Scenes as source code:
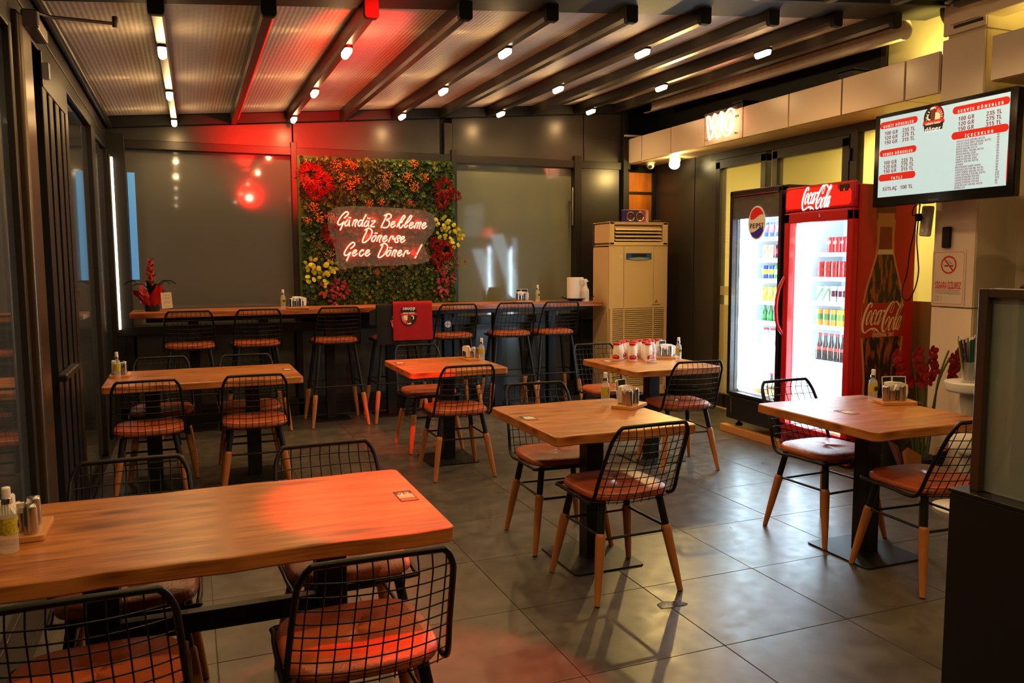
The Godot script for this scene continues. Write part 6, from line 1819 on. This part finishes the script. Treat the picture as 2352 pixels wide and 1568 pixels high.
# ---------------------------------------------------------------- things on the tables
func tray_set(where: String, at: Vector3, yaw: float, bottle: Vector3, frames: int, cup_first: bool) -> void:
	var bs := Basis(Vector3.UP, yaw)
	var t := thing("condiment_tray", "wooden condiment tray on %s" % where, "tray", at, yaw, "")
	var b := G.new()
	b.prism(round_rect(0.185, 0.125, 0.012), 0.0, 0.016, Transform3D(Basis(Vector3.RIGHT, -PI / 2), Vector3.ZERO), 0.002)
	part("tray_board", b, M.tray, t)
	var y := 0.0162
	var names := ["salt", "pepper"]
	for k in 2:
		var p: Vector3 = at + bs * Vector3(-0.062 + 0.085 * k, y, 0.028 - 0.004 * k)
		var s := thing("shaker", "%s steel shaker on %s" % [["left", "right"][k], where], "shaker", p, yaw)
		part("shaker_body", G.new().lathe([Vector2(0.0165, 0), Vector2(0.0175, 0.002), Vector2(0.0175, 0.072), Vector2(0.016, 0.0745)], 18), M.steel, s)
		part("shaker_top", G.new().lathe([Vector2(0.016, 0.0745), Vector2(0.0155, 0.079), Vector2(0.006, 0.081), Vector2(0.001, 0.081)], 18), M.chrome, s)
	var c := thing("toothpick_cup", "steel cup of wrapped sticks on %s" % where, "cup", at + bs * Vector3(-0.018, y, -0.006), yaw)
	part("cup", G.new().lathe([Vector2(0.026, 0), Vector2(0.028, 0.002), Vector2(0.028, 0.052), Vector2(0.026, 0.052), Vector2(0.026, 0.046), Vector2(0.001, 0.046)], 20), M.steel, c)
	var w := G.new()
	rng.seed = int(absf(at.x) * 100.0 + absf(at.z) * 10.0)
	for k in 12:
		var a := rng.randf() * TAU
		var d := Vector3(cos(a) * 0.017, 0, sin(a) * 0.017)
		var top := d * 1.5 + Vector3(0, rng.randf_range(0.066, 0.082), 0)
		var si := Vector3(-sin(a), 0, cos(a)) * 0.006
		w.quad(d * 0.6 + Vector3(0, 0.044, 0) - si, d * 0.6 + Vector3(0, 0.044, 0) + si, top + si * 1.4, top - si * 1.4, Vector3(cos(a), 0.2, sin(a)))
	part("wrapped_sticks", w, M.paper, c)
	# folded napkins in a low holder
	var n := thing("napkin_holder", "napkins in a holder on %s" % where, "napkin holder", at + bs * Vector3(0.022, y, -0.036), yaw)
	var h := G.new()
	h.box(Vector3(0, 0.003, 0), Vector3(0.10, 0.004, 0.036), 0.001)
	for s in [-1.0, 1.0]: h.box(Vector3(0, 0.026, s * 0.015), Vector3(0.07, 0.044, 0.002), 0.0008)
	part("holder", h, M.steel, n)
	var nap := G.new()
	var poly := PackedVector2Array([Vector2(-0.062, 0.005), Vector2(0.055, 0.005), Vector2(0.062, 0.030), Vector2(0.060, 0.074), Vector2(0.030, 0.086), Vector2(-0.030, 0.092), Vector2(-0.062, 0.088)])
	for k in 4: nap.prism(poly, 0, 0.0035, Transform3D(Basis(Vector3.UP, 0.02 * k), Vector3(0, 0.001, -0.010 + 0.0052 * k)), 0.001)
	part("napkins", nap, M.paper, n)
	for k in frames:
		var f := thing("card_stand", "small framed card %s on %s" % [["on the left", "on the right"][k], where], "card stand", at + bs * Vector3(-0.01 + 0.058 * k, y, -0.056), yaw + [0.35, -0.25][k])
		var e := G.new()
		var tilt := Basis(Vector3.RIGHT, -0.12)
		for s in [-1.0, 1.0]:
			e.box(tilt * Vector3(s * 0.032, 0.058, 0), Vector3(0.004, 0.116, 0.004), 0.001, tilt)
		for yy in [0.062, 0.114]: e.box(tilt * Vector3(0, yy, 0), Vector3(0.068, 0.004, 0.004), 0.001, tilt)
		part("card_frame", e, M.white, f)
		part("dark_card", G.new().box(tilt * Vector3(0, 0.088, -0.001), Vector3(0.062, 0.05, 0.0015), 0.0, tilt), M.rubber, f)
	if bottle == Vector3.ZERO: return
	var cb := thing("cologne_bottle", "clear spray bottle with yellow label on %s" % where, "bottle", bottle, yaw)
	part("bottle_body", G.new().lathe([Vector2(0.019, 0), Vector2(0.022, 0.003), Vector2(0.022, 0.095), Vector2(0.019, 0.112), Vector2(0.010, 0.122), Vector2(0.010, 0.130)], 18), M.bottle_glass, cb)
	part("lemon_label", G.new().lathe([Vector2(0.0222, 0.050), Vector2(0.0226, 0.051), Vector2(0.0226, 0.092), Vector2(0.0222, 0.093)], 18, Vector3.ZERO, Basis.IDENTITY, false), M.lemon, cb)
	part("label_fruit", G.new().prism(disc(0.012, 0.012, 14), 0.0, 0.0015, Transform3D(Basis(Vector3.UP, 0.3), Vector3(0.006, 0.072, 0.0205))), mat(Color(0.14, 0.20, 0.06), 0.5), cb)
	part("collar", G.new().lathe([Vector2(0.012, 0.128), Vector2(0.0125, 0.129), Vector2(0.0125, 0.142), Vector2(0.011, 0.143)], 16), M.chrome, cb)
	part("spray_cap", G.new().lathe([Vector2(0.0105, 0.143), Vector2(0.0105, 0.166), Vector2(0.009, 0.171), Vector2(0.001, 0.172)], 16), M.white, cb)

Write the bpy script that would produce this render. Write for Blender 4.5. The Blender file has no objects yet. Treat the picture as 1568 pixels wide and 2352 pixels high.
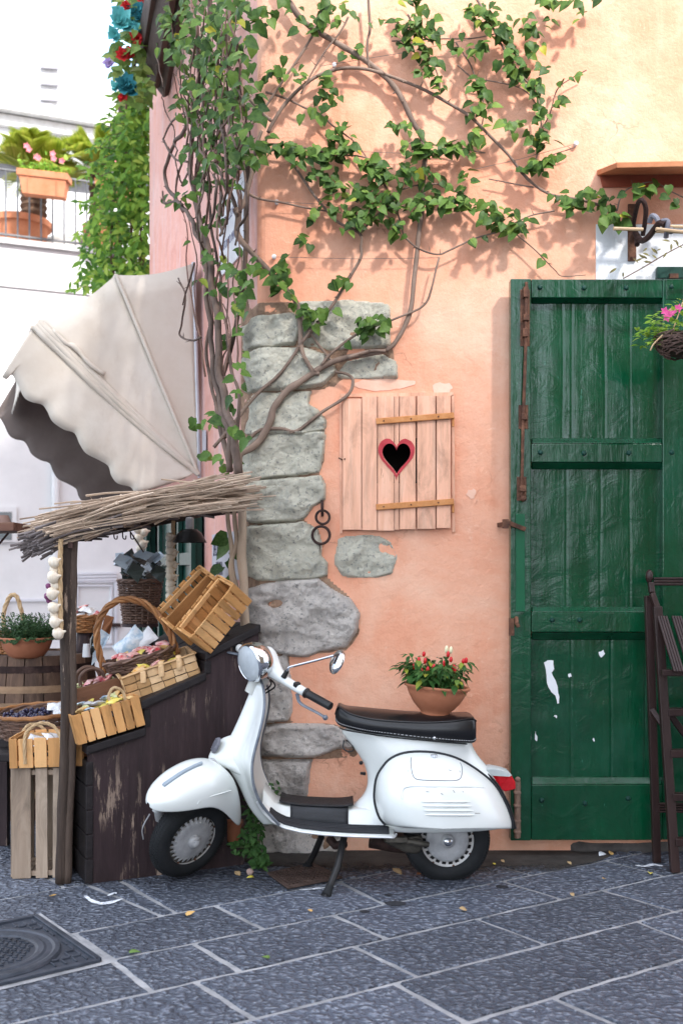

> Prompt
Filter the entries down to the lines containing "script". Copy each of those lines.

> Response
The Godot script for this scene continues. Write part 6, from line 1819 on. This part finishes the script. Treat the picture as 2352 pixels wide and 1568 pixels high.
Write the bpy script that would produce this render. Write for Blender 4.5. The Blender file has no objects yet. Treat the picture as 1568 pixels wide and 2352 pixels high.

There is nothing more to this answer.